RADICALI ROMA

Montecitorio, quando le spese sono «super segrete»

Primo punto all’ordine del giorno: «Impianto di videosorve­glianza facciata di Montecitorio». Si riunisce il collegio dei questori, tre in tutto, e delibera. Comunica­zione pubblica della decisione, tra­smessa all’archivio della Camera e consultatale da tutti: «II collegio de­libera sulla questione in oggetto». Delibera cosa? Non si sa. Su che ti­po di impianto? Non si sa. Quanto costa? Non si sa.

 

 

 

Altro punto all’ordine del giorno: «Le infrastrutture strategiche». Vo­lete sapere cosa sono?
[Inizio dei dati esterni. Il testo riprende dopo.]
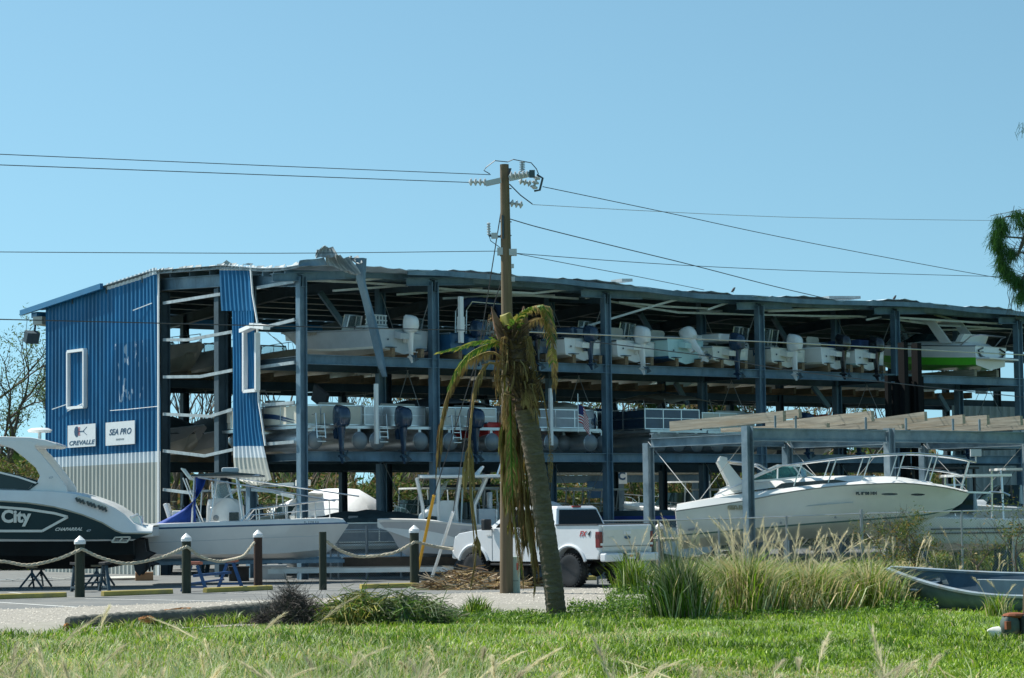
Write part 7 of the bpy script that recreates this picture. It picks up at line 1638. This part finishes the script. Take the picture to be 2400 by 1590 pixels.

Impossibile. Almeno per gli atti di Montecitorio. I tre questori si riuniscono ancora una volta, uno di Forza Italia (Fran­cesco Colucci), uno dell’Ulivo (Ga­briele Albonetti), un terzo del Pdci (Severino Galante), e come sempre deliberano in modo unanime. Infor­mazione pubblica sulla decisione: «II collegio autorizza le spese per l’affidamento di un’attività di ricer­ca sulle infrastrutture strategiche». Punto.

 

 

 

Del Parlamento sappiamo quasi tutto. I bilanci raccontano quanto si spende, per quali settori la spesa viene suddivisa. Ma se volete cono­scere i dettagli di ogni decisione, do­vete rinunciare. Nel cosiddetto «Bollettino degli organi collegiali» ogni decisione viene divulgata co­me capolavoro di stringatezza, rias­sunta senza alcuna cifra, pubblicata senza mai riferimento a imprese, tipologie di lavori, numero e qualità dei beni acquistati. Del lavoro dei tre questori, così vengono chiamati i deputati che decidono, esistono i verbali delle riunioni e le delibere, ma sono interna corporis: «Atti che possono contenere notizie sensibili — così dice l’ufficio stampa della Ca­mera — e che quindi non vengono resi pubblici».

 

 

 

Sarebbe impossibile in un’azien­da quotata in Borsa, è impossibile per la maggior parte delle ammini­strazioni controllate dalla Corte dei Conti, è possibile per Senato e Camera. Verbali e delibere sugli ac­quisti sono segreti: «Si fa così dall’inizio della Repubblica — dice il deputato Galante—e mi rendo con­to che non è proprio il massimo del­la trasparenza, ma non possiamo farci niente, nessuno ha mai posto il problema. Se dobbiamo essere una casa di vetro, concordo, occor­rerebbe cambiare».

 

 

 

Negli anni non pochi hanno prote­stato, molti parlamentari hanno storto il naso, ma nessuno ha rite­nuto di dover correggere la proce­dura. Il risultato, almeno fra gli ad­detti ai lavori, è la fama che il Bollet­tino si è fatto: ermetismo parlamen­tare allo stato puro. Con le naturali code di voci, sospetti, insinuazioni: tre questori con troppi poteri; tanta segretezza per non attribuire pubblicità a decisioni che hanno an­che bisogno di riservatezza per po­ter essere adottate.

 

 

 

Di certo c’è l’effetto comico della vi­cenda, per usare un eufemismo. Volete sapere cosa compra la Camera, cosa mette dentro gli uffici, come li arreda, da chi ordina i mobili, per quale importo? Volete sapere troppo. Che sia 1 o 100 mila euro il collegio comunque au­torizza «alcune spese in tema di allesti­mento degli uffici». La delibera è ridot­ta a una riga e mezza. Volete sapere quali software girano sui computer dei deputati? Dovete accontentarvi del fat­to che «il collegio adotta alcune delibe­re in tema di servizi informatici».

 

 

 

L’unica cosa che viene comunica­ta con precisione è la data della se­duta, l’ora di inizio e di fine della riu­nione. Colucci promette: «Mi farò carico del problema». Ma prima ca­de dalle nuvole. Sapere qualcosa in più del «servizio di depolveratura del patrimonio librario», o della «somministrazione di lavoro a tem­po a determinato», o del «restauro del patrimonio artistico e dell’ac­quisto di nuove opere», o ancora di «una nuova rete idrica per alcuni pa­lazzi della Camera» (quali? boh), ri­marrà probabilmente ancora per molto impossibile. Per il momento, semplicemente, «il collegio delibe­ra in tema». O al massimo «autoriz­za la spesa».